2 thoughts on “Ex-‘Commonwealth’ Party Head Who Called for Statehood Plebiscite May Run for Governor”

  1. Ferrer is just doing what all “populares” do; throw red meat. In this case its the pro statehood sentiment.
    He wants commonwealth supporters who might vote for statehood “to punish Gov. Padilla” to have HIM as governor. This would inspire disgruntled commonwealth voters to reject statehood and give a new Governor Ferrer a chance to implement the impossible Enhanced Commonwealth .
    Not only that, without an admission act outlining congress’ s conditions, the PPD will define statehood in its most frightening terms!
    It would be a trap,of course.

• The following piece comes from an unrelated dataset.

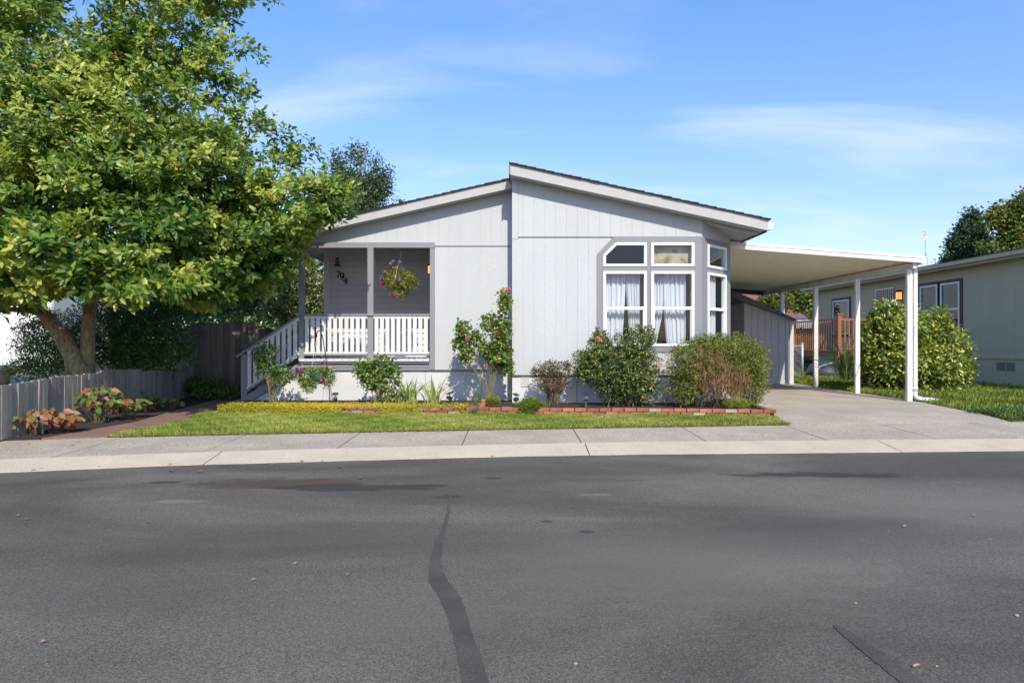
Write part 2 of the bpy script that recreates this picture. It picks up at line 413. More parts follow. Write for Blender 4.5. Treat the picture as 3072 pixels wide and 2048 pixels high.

Once statehood is scrapped by congress for a generation or two, the PPD will antagonize congress in hopes of Congress saying “ENOUGH!” AND STEER THE ISLAND TOWARD INDEPENDENCE IN FREE ASSOCIATION. (Thats what the separatist PIP aligned wing desires.) Ferrer is a PIP sympathizer and separatist.

    Such a plan wont work. 95% of Puerto Ricans cherish their union with the US and their US citizenship.

    The PPD will never allow a statehood yes/no, or Statehood vs Independence in an unpopular administration of such disastrous incompetence (I say planned)as Gov. Padilla’s.

    Voters will overwhelmingly vote for statehood to punish the PPD once and for all.

    The PPD invented the concept of voting against statehood to “punish its supporters” in 1993,when the commonwealth was exposed on the plebiscite ballot as Territorial. The PPD lied,claumed it wasn’t territorial, and asked voters to “punish” the statehood party’s insult to Commonwealth by voting against statehood as a “message”.

    The PPD has nothing to offer with commonwealth. They turn every status referendum into a yes/no confidence vote on the government. The boomerang is gonna’ cone back to them. FERRER WONT DO ANY PLEBISCITE. ITS BS TALK. He’ll wait until a future statehood government is in the majority and will as usual, ask the voters to “punish statehood supporters at the polls” by voting “no” on statehood.